BCLC boss laments his second-rate sports betting product

TAGs: BCLC, British Columbia Lottery Corporation, Canada, canadian football league, michael graydon, sports betting

bclc-michael-graydon-cflThe Canadian province of British Columbia is considering putting slot machines on the ferryboats linking the mainland with Vancouver Island. BC Ferries is a quasi-Crown corporation that routinely loses money, and in an effort to replace red ink with black, the government is considering a pilot program to “assess the viability of gaming and is seeking feedback on introducing gaming as a permanent revenue-generating program.”

The shipboard slots would be placed “in a secure area, with restricted access.” The ferry route linking Tsawwassen and Swartz Bay that was selected for the pilot project serves an average of 5m passengers annually, and with a 95-minute sailing time, “offers good potential in terms of playing time and traffic.” The British Columbia Lottery Corporation (BCLC) oversees all gaming in the province and would be in charge of the ferry slots should the program go ahead as planned.

On Nov. 10, BCLC president Michael Graydon (pictured) was apparently watching some Canadian Football League action when he tweeted the following: “Shame the CFL endorsing Bodog a company breaking the law in Can[ada]. Come on Senate even the playing field and vote on this.” Graydon was evidently referring to the Bodog logos embedded in the playing field, or perhaps the commercials that aired during breaks in play.

It’s less clear what Graydon meant by breaking the law, as there are no restrictions against an internationally based online gambling company promoting its dot-net services to Canadian punters. For years now, companies like Bodog and Stoke-based Bet365 have struck marketing deals with the CFL, and while this clearly annoys Graydon and the heads of other provincial gambling monopolies, annoying lottery bosses also isn’t against Canadian law. (Hell, their big city mayors are allowed to smoke crack.)

What Graydon is really irked about is that BCLC’s online gambling site is limited by law to offering parlay-style sports bets, while international firms can offer a full range of options, including single-game wagers. That brings us to the second half of Graydon’s tweet, in which he urged Canada’s Senate to pass the C-290 sports betting bill currently languishing in legislative limbo. But honestly, the fact that a monopoly operator that earned $1.128b in net income last year feels the need to “even the playing field” stretches the definition of irony well beyond its breaking point.

As for C-290, its future is uncertain ever since Prime Minister Stephen Harper prorogued Parliament this summer. By law, government-sponsored bills that made it to the Senate have to start from scratch following prorogation, while private member bills like C-290 have the option to pick up where they left off. However, the Senate would have to unanimously support the idea of C-290 picking up where it left off – awaiting its third and final reading before senators cast a final vote – which is unlikely, given the opposition it has faced since last fall’s hearings.

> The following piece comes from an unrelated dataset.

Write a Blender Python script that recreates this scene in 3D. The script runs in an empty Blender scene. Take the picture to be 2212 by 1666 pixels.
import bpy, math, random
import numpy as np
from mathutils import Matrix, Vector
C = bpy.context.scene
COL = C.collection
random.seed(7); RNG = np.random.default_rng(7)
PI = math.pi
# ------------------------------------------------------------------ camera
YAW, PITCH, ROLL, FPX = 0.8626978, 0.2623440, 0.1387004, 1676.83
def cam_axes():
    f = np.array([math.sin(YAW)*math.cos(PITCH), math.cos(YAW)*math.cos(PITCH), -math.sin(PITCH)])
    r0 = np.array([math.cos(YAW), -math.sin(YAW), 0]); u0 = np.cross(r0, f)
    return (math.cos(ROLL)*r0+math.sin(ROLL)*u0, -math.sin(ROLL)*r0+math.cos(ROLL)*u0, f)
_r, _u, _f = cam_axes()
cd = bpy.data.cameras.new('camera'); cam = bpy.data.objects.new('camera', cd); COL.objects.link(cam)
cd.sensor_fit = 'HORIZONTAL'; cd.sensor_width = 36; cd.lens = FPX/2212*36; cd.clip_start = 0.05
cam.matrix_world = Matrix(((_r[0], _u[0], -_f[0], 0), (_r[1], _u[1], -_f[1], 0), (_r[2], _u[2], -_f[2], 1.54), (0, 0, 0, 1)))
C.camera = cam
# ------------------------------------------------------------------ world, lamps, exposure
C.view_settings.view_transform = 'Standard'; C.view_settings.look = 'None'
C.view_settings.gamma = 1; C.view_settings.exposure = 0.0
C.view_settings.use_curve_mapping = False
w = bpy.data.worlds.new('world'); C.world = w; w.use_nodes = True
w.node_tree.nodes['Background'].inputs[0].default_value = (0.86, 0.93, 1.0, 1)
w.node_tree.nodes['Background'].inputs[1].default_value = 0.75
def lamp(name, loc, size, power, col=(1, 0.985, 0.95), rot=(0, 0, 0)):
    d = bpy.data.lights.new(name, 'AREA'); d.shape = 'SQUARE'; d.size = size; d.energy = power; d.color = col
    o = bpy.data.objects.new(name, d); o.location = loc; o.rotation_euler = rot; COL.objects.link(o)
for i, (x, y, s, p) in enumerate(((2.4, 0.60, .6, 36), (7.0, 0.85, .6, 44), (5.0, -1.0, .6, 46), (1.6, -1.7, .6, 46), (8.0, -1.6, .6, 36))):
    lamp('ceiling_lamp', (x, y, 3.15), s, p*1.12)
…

With C-290 stalled, Graydon will have plenty of future opportunities to publicly stew about the second-rate product he’s offering BC’s sports bettors. But perhaps his time would be better spent beefing up BCLC’s anti-money-laundering (AML) mechanisms. In September, the Vancouver Sun obtained a copy of a Gaming Policy Enforcement Branch audit that showed BCLC was under-reporting large cash transactions at its brick-and-mortar casinos.

Canada’s Financial Transactions and Reports Analysis Centre (FINTRAC) requires BCLC to report all cash transactions over $10k, but the audit found that BCLC wasn’t reporting instances in which patrons engaged in multiple transactions over a 24-hour period that cumulatively totaled more than $10k. FINTRAC has publicly spanked BCLC over this and other issues for three years running now, but BCLC continues to insist that FINTRAC doesn’t understand its own guidelines.

According to the audit, “procedure is not being followed when determining whether [a report] should be created and reported to FINTRAC.” BCLC said it “recognizes that this has been a repeat finding over the past three years” but says it’s still waiting on a clarification of the guidelines. The Vancouver Sun obtained the audit following a freedom of information (FOI) request, something BCLC has previously spent over half a million dollars of taxpayer money fighting in the courts, leading FOI watchdogs to refer to BCLC’s “shocking record of non-compliance, not only with FOI requests, but with the orders of the [provincial information and privacy] commission to release information.” What was that you were saying about shame, Mr. Graydon?